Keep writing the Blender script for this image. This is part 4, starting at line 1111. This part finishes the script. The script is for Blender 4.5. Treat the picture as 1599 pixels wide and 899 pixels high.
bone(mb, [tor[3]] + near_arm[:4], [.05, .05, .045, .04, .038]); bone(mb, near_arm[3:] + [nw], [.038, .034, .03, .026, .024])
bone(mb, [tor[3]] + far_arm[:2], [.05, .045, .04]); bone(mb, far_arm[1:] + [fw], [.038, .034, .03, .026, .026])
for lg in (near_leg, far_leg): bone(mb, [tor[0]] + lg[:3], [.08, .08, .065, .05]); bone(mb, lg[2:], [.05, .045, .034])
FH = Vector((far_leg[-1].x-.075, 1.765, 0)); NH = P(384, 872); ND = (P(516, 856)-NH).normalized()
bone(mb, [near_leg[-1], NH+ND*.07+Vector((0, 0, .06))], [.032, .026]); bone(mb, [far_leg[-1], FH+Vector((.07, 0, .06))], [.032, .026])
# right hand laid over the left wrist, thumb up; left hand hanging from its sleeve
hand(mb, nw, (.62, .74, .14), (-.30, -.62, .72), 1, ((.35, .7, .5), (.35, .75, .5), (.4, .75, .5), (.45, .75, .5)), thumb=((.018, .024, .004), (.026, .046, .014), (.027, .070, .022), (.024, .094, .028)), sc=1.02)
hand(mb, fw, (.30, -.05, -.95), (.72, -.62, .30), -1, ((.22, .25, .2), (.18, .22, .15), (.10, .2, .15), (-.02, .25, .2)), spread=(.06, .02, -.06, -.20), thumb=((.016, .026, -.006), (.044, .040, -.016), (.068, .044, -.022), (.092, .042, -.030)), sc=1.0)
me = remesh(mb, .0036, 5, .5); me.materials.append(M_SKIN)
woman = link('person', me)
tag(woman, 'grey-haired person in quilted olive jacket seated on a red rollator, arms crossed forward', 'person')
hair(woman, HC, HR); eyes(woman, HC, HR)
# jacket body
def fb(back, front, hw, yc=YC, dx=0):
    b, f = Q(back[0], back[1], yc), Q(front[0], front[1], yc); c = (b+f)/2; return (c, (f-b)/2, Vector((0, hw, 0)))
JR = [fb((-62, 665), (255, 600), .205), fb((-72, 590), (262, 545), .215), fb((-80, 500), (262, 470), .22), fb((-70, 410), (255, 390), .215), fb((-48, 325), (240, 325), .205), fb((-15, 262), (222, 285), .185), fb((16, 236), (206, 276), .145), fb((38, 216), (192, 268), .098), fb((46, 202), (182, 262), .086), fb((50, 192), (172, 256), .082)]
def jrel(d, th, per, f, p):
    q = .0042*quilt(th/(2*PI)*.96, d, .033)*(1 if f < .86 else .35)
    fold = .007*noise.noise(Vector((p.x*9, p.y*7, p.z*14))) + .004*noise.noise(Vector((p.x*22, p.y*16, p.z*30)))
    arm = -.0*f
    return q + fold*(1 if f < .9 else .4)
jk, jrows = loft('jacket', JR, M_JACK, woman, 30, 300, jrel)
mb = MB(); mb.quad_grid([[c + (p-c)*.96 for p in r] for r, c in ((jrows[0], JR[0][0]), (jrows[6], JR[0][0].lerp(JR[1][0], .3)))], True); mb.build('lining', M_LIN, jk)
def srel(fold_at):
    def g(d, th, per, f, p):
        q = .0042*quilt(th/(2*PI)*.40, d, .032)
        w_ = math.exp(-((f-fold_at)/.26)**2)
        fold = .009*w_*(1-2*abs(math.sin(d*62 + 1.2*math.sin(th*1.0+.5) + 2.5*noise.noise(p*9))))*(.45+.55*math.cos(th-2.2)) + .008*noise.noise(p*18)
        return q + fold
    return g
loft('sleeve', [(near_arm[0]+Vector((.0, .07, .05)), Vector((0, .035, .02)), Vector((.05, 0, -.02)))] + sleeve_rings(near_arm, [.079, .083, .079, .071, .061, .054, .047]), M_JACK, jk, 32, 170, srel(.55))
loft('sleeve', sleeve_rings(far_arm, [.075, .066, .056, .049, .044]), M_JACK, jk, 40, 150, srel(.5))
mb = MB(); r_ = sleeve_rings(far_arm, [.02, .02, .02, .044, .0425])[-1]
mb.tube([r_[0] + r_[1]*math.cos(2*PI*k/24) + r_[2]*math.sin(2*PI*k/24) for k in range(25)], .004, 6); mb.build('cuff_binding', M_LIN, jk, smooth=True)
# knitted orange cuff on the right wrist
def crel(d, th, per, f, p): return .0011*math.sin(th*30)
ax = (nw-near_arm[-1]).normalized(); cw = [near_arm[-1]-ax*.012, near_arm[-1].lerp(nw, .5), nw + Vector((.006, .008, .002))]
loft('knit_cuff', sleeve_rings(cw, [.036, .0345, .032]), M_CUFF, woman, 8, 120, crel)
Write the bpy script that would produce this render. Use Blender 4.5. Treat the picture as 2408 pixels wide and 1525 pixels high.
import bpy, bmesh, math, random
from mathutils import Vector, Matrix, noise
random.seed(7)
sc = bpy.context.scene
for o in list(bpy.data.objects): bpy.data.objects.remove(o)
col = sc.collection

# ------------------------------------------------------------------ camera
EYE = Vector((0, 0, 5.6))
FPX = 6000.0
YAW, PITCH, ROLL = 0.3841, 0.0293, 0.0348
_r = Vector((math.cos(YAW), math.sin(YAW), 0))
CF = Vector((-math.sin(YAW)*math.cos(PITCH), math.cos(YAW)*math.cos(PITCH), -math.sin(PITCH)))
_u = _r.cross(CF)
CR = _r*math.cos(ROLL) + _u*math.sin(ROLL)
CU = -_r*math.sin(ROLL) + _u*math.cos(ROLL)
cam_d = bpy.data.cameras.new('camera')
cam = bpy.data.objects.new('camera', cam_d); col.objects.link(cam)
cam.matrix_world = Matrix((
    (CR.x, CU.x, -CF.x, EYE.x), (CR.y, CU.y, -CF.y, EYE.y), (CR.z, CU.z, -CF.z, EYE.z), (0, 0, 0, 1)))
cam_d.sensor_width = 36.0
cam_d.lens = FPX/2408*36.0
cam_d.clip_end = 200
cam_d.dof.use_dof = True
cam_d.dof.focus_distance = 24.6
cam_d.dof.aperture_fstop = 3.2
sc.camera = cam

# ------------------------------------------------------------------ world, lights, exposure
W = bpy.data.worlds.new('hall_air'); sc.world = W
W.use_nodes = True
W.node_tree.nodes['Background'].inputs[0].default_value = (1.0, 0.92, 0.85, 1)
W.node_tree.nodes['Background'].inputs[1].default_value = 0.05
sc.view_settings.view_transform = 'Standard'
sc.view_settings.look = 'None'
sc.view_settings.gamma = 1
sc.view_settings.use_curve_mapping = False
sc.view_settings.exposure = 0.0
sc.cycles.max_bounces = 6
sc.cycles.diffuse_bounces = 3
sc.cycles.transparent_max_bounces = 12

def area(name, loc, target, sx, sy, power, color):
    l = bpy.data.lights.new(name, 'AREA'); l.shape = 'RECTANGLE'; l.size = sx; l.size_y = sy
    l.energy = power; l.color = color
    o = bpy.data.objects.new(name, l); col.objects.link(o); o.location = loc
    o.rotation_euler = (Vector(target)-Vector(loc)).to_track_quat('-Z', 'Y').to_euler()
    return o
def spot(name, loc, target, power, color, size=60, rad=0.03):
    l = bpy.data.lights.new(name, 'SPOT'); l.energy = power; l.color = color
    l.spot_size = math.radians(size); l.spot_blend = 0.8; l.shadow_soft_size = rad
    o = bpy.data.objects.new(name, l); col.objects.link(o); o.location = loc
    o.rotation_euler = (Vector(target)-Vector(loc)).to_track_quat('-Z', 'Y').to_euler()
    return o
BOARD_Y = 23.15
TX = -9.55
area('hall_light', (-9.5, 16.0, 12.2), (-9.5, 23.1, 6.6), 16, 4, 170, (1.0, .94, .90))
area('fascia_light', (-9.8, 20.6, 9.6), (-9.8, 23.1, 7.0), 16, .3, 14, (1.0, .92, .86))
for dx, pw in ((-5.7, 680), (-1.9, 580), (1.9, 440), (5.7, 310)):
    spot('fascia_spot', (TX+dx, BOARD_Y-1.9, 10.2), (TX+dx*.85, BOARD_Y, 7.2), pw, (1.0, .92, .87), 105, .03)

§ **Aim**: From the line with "Write the bpy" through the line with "sc.cycles.transparent_max_bounces = 12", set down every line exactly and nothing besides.

§ **Solution to the problem**:
Write the bpy script that would produce this render. Use Blender 4.5. Treat the picture as 2408 pixels wide and 1525 pixels high.
import bpy, bmesh, math, random
from mathutils import Vector, Matrix, noise
random.seed(7)
sc = bpy.context.scene
for o in list(bpy.data.objects): bpy.data.objects.remove(o)
col = sc.collection

# ------------------------------------------------------------------ camera
EYE = Vector((0, 0, 5.6))
FPX = 6000.0
YAW, PITCH, ROLL = 0.3841, 0.0293, 0.0348
_r = Vector((math.cos(YAW), math.sin(YAW), 0))
CF = Vector((-math.sin(YAW)*math.cos(PITCH), math.cos(YAW)*math.cos(PITCH), -math.sin(PITCH)))
_u = _r.cross(CF)
CR = _r*math.cos(ROLL) + _u*math.sin(ROLL)
CU = -_r*math.sin(ROLL) + _u*math.cos(ROLL)
cam_d = bpy.data.cameras.new('camera')
cam = bpy.data.objects.new('camera', cam_d); col.objects.link(cam)
cam.matrix_world = Matrix((
    (CR.x, CU.x, -CF.x, EYE.x), (CR.y, CU.y, -CF.y, EYE.y), (CR.z, CU.z, -CF.z, EYE.z), (0, 0, 0, 1)))
cam_d.sensor_width = 36.0
cam_d.lens = FPX/2408*36.0
cam_d.clip_end = 200
cam_d.dof.use_dof = True
cam_d.dof.focus_distance = 24.6
cam_d.dof.aperture_fstop = 3.2
sc.camera = cam

# ------------------------------------------------------------------ world, lights, exposure
W = bpy.data.worlds.new('hall_air'); sc.world = W
W.use_nodes = True
W.node_tree.nodes['Background'].inputs[0].default_value = (1.0, 0.92, 0.85, 1)
W.node_tree.nodes['Background'].inputs[1].default_value = 0.05
sc.view_settings.view_transform = 'Standard'
sc.view_settings.look = 'None'
sc.view_settings.gamma = 1
sc.view_settings.use_curve_mapping = False
sc.view_settings.exposure = 0.0
sc.cycles.max_bounces = 6
sc.cycles.diffuse_bounces = 3
sc.cycles.transparent_max_bounces = 12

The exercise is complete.